Les défenseurs du projet de loi Création et internet, dont l’examen a commencé mercredi à l’Assemblée nationale, présentent ce système comme une alternative efficace au piratage.

Principal site français basé sur ce service, Deezer est une “success story”, a insisté la ministre de la Culture Christine Albanel devant les députés. Il propose près de 4 millions de titres qu’on peut écouter à la demande sans téléchargement, l’accès à plus de trente webradios et revendique 5 millions de membres. Le mot “Deezer” est la requête qui a connu la plus forte progression sur Google en France, selon le moteur de recherche.

Deezer a conclu des accords avec les ayants droit (maisons de disques et Sacem, pour les auteurs-compositeurs) et les rémunère via un pourcentage de ses recettes publicitaires.

Selon le Snep, le principal syndicat de producteurs, les revenus générés par le streaming en 2008 représentent 3,7 millions d’euros. Un montant faible par rapport au total de 76 millions pour le marché numérique de la musique (incluant le téléchargement sur internet et les téléphones mobiles) et de 606 millions pour le marché global (numérique plus ventes de CD).
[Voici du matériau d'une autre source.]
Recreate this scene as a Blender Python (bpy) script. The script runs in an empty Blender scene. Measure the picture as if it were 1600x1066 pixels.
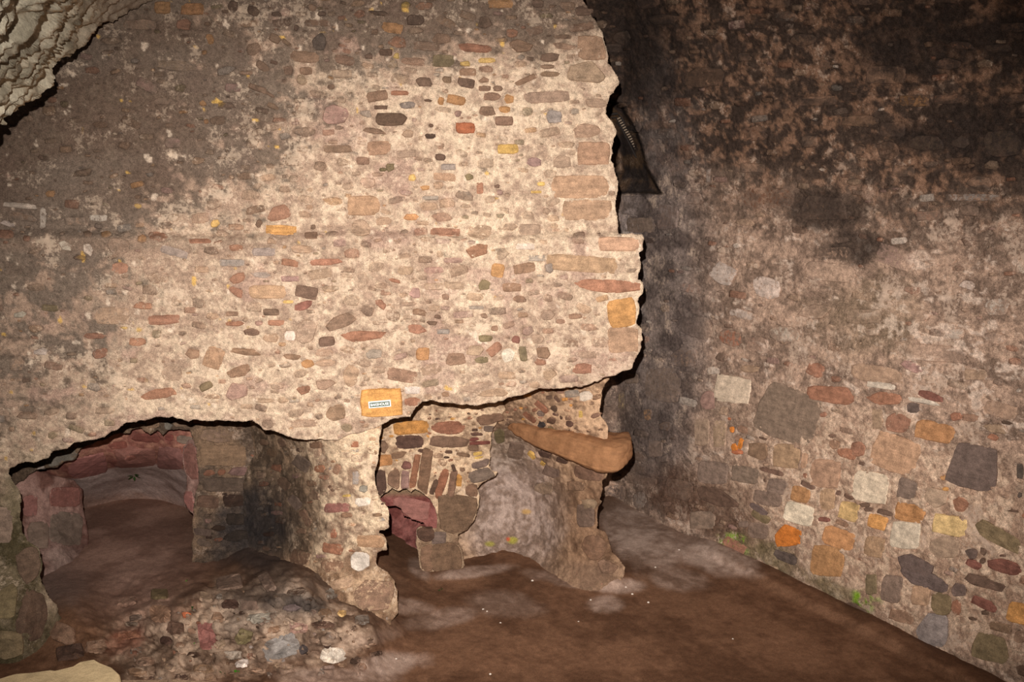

“Ces services sont devenus incontournables mais il n’y a pas de modèle économique”, indique à l’AFP le directeur général du Snep, Hervé Rony.

Les acteurs du secteur ne communiquent pas les tarifs. Tout le problème pour les producteurs est de trouver un équilibre dans les montants qu’ils réclament aux sites comme Deezer: ni trop élevés pour ne pas tuer ce modèle dans l’oeuf, ni trop bas pour s’assurer une rémunération.

Ce dilemme se pose avec d’autant plus d’acuité que le système séduit de plus en plus de consommateurs. Orange a annoncé le lancement prochain d’un site gratuit de musique à la demande.

“Pas mal de producteurs craignent que ce modèle se substitue pour une part aux achats de disques ou aux abonnements pour télécharger de la musique, auquel cas on ne peut pas imaginer qu’on accepte des tarifs bas”, souligne M. Rony.

En janvier, au Midem, le président du conseil d’administration de la Sacem, Laurent Petitgirard, avait déploré la faible rémunération issue du streaming pour les auteurs-compositeurs. Il avait affirmé que le morceau le plus écouté sur Deezer (240.000 fois) n’avait généré que 147 euros de droits d’auteur.

La Sacem et Deezer sont en train de renégocier leur accord, arrivé à échéance en décembre. “La Sacem n’a aucunement l’intention de gêner le développement de ces offres alternatives”, assure Catherine Kerr-Vignale, membre du directoire de la société d’auteurs.

De son côté, Deezer se prévaut d’être “un aspirateur à pirates” et parie sur l’avenir.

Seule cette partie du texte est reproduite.